Less-informed observers may wonder what makes Sheriff so attractive to hostility from many of the powerful members of his party. They may find answers from those who put some store in political fidelity. Along with Attahiru Bafarawa, this is a politician who has made the full rounds of the political terrain, so much so that you will be forgiven for assuming that they wake up every morning asking which is their current political party.  What do you call a man who is comfortable marrying a woman that has been married four or five times to different men, some of them twice?

There  will be people who will say a former two-term governor and three times senator facing charges by the E.F.C.C; one whose relationship with the roots, growth and development of Boko Haram is still a matter of intense interest; one who enjoyed and still enjoys intimate relationship with President Jonathan(who himself is walking free owing only to the slippery covers of political goodwill); and a politician whose last outing in his home state was a humiliating defeat in a contest to return to the senate, is not suited to lead the PDP even for one week. These will be people who are largely untutored in the history and philosophy of the PDP. Sheriff’s emergence aptly captures the logical development and decline of the PDP, and those that will fight him will benefit only from discovering that the party may not be worth fighting for.
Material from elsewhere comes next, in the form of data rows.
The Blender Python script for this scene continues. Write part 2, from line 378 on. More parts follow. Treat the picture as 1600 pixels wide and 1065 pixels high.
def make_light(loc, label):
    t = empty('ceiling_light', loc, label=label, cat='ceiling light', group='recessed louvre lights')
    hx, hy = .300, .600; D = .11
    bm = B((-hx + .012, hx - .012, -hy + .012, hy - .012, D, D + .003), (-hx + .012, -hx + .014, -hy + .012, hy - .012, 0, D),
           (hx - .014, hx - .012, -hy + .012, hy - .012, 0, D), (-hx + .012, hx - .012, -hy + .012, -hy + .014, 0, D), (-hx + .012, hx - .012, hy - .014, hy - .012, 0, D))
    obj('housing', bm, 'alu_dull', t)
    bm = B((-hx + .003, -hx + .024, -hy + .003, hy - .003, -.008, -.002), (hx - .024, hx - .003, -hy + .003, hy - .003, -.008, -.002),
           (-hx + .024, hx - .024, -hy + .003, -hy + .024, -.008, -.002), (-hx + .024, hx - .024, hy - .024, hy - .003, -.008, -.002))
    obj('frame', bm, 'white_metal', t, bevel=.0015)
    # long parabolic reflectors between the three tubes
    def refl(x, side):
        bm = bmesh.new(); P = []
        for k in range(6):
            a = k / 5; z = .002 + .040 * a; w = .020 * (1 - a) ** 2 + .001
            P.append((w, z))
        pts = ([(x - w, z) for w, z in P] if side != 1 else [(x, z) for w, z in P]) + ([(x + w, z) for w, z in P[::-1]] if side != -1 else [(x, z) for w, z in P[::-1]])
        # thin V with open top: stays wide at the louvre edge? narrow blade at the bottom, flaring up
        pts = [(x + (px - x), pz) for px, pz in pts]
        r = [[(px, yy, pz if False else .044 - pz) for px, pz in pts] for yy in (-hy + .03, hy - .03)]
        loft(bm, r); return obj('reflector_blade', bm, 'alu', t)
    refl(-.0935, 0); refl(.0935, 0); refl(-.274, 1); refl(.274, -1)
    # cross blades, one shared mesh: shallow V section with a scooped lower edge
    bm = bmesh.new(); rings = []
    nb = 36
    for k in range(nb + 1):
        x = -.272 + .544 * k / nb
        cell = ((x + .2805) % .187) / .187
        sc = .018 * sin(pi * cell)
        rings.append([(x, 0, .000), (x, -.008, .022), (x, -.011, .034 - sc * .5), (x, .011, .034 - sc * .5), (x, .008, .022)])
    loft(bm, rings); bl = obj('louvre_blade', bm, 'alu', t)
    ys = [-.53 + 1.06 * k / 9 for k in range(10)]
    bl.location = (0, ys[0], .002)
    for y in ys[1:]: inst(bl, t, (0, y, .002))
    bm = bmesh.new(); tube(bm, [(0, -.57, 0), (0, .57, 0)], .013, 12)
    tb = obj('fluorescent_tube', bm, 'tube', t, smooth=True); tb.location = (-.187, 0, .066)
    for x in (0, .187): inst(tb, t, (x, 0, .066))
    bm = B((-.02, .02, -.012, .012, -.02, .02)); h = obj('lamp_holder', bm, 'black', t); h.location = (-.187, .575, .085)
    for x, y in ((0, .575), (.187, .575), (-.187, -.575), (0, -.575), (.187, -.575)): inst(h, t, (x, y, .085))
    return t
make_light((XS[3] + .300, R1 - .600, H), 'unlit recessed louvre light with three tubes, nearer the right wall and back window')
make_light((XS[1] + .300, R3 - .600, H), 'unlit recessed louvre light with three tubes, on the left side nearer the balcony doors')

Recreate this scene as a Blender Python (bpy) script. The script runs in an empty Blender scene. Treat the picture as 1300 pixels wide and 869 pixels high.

Barring a miracle and a disastrous failure of the All Progressives Party (APC) to hold together and lead effectively, the PDP as a party is all but practically finished. It will leave a vacuum that could negatively affect the political process. Without the PDP or another party to provide a credible opposition to the APC, the latter will resemble the lone prizefighter in the ring who has to keep punching himself to test his strength and endurance. He will not know how he will fare against a real opposition. The APC has much to learn from the current misfortunes of the PDP. It will also benefit from informed vigilance over PDP’s live parts in the national assembly and within the APC itself.